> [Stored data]
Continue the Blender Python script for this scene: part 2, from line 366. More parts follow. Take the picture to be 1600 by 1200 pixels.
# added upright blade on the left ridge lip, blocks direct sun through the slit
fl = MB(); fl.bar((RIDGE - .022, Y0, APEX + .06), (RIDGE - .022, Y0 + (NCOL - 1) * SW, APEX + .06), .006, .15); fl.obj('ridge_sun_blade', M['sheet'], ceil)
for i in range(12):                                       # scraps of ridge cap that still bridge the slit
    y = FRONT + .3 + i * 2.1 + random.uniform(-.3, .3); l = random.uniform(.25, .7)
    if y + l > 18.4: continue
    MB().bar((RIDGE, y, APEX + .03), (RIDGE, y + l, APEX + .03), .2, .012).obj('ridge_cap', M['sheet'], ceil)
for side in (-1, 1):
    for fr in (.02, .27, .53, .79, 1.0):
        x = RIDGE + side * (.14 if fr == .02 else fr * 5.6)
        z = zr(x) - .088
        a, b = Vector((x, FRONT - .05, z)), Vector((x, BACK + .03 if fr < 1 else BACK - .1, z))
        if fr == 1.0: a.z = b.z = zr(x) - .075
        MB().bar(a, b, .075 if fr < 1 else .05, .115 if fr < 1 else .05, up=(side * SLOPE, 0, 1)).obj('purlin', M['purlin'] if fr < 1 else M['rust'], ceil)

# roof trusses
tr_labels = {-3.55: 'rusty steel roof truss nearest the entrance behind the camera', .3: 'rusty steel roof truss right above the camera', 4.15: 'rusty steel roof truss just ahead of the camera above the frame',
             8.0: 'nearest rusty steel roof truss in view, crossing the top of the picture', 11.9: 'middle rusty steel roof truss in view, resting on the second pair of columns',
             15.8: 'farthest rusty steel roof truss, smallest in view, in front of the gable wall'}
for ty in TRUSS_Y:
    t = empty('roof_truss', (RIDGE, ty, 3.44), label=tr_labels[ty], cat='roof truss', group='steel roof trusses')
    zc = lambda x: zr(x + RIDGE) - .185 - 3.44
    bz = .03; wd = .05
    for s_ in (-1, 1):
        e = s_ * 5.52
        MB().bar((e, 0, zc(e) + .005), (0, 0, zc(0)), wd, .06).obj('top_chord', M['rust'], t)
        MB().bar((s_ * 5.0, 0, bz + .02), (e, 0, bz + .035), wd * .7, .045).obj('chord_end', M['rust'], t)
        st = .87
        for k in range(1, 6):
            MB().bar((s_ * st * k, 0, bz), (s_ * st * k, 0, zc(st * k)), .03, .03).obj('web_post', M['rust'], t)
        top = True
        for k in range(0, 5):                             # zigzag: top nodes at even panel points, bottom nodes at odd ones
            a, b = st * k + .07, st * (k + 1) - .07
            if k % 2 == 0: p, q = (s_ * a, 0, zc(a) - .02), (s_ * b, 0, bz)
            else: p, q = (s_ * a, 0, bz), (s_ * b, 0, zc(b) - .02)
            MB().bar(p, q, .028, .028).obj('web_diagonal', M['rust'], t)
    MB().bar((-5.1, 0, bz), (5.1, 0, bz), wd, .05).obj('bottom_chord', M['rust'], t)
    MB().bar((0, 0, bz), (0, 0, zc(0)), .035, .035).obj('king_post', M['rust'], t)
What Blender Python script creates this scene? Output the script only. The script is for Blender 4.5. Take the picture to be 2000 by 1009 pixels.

> [Task directions]
In the listing above, reproduce the first line and each one after it through the line that contains "MB().bar(a, b, .075".

> [Task result]
Continue the Blender Python script for this scene: part 2, from line 366. More parts follow. Take the picture to be 1600 by 1200 pixels.
# added upright blade on the left ridge lip, blocks direct sun through the slit
fl = MB(); fl.bar((RIDGE - .022, Y0, APEX + .06), (RIDGE - .022, Y0 + (NCOL - 1) * SW, APEX + .06), .006, .15); fl.obj('ridge_sun_blade', M['sheet'], ceil)
for i in range(12):                                       # scraps of ridge cap that still bridge the slit
    y = FRONT + .3 + i * 2.1 + random.uniform(-.3, .3); l = random.uniform(.25, .7)
    if y + l > 18.4: continue
    MB().bar((RIDGE, y, APEX + .03), (RIDGE, y + l, APEX + .03), .2, .012).obj('ridge_cap', M['sheet'], ceil)
for side in (-1, 1):
    for fr in (.02, .27, .53, .79, 1.0):
        x = RIDGE + side * (.14 if fr == .02 else fr * 5.6)
        z = zr(x) - .088
        a, b = Vector((x, FRONT - .05, z)), Vector((x, BACK + .03 if fr < 1 else BACK - .1, z))
        if fr == 1.0: a.z = b.z = zr(x) - .075
        MB().bar(a, b, .075 if fr < 1 else .05, .115 if fr < 1 else .05, up=(side * SLOPE, 0, 1)).obj('purlin', M['purlin'] if fr < 1 else M['rust'], ceil)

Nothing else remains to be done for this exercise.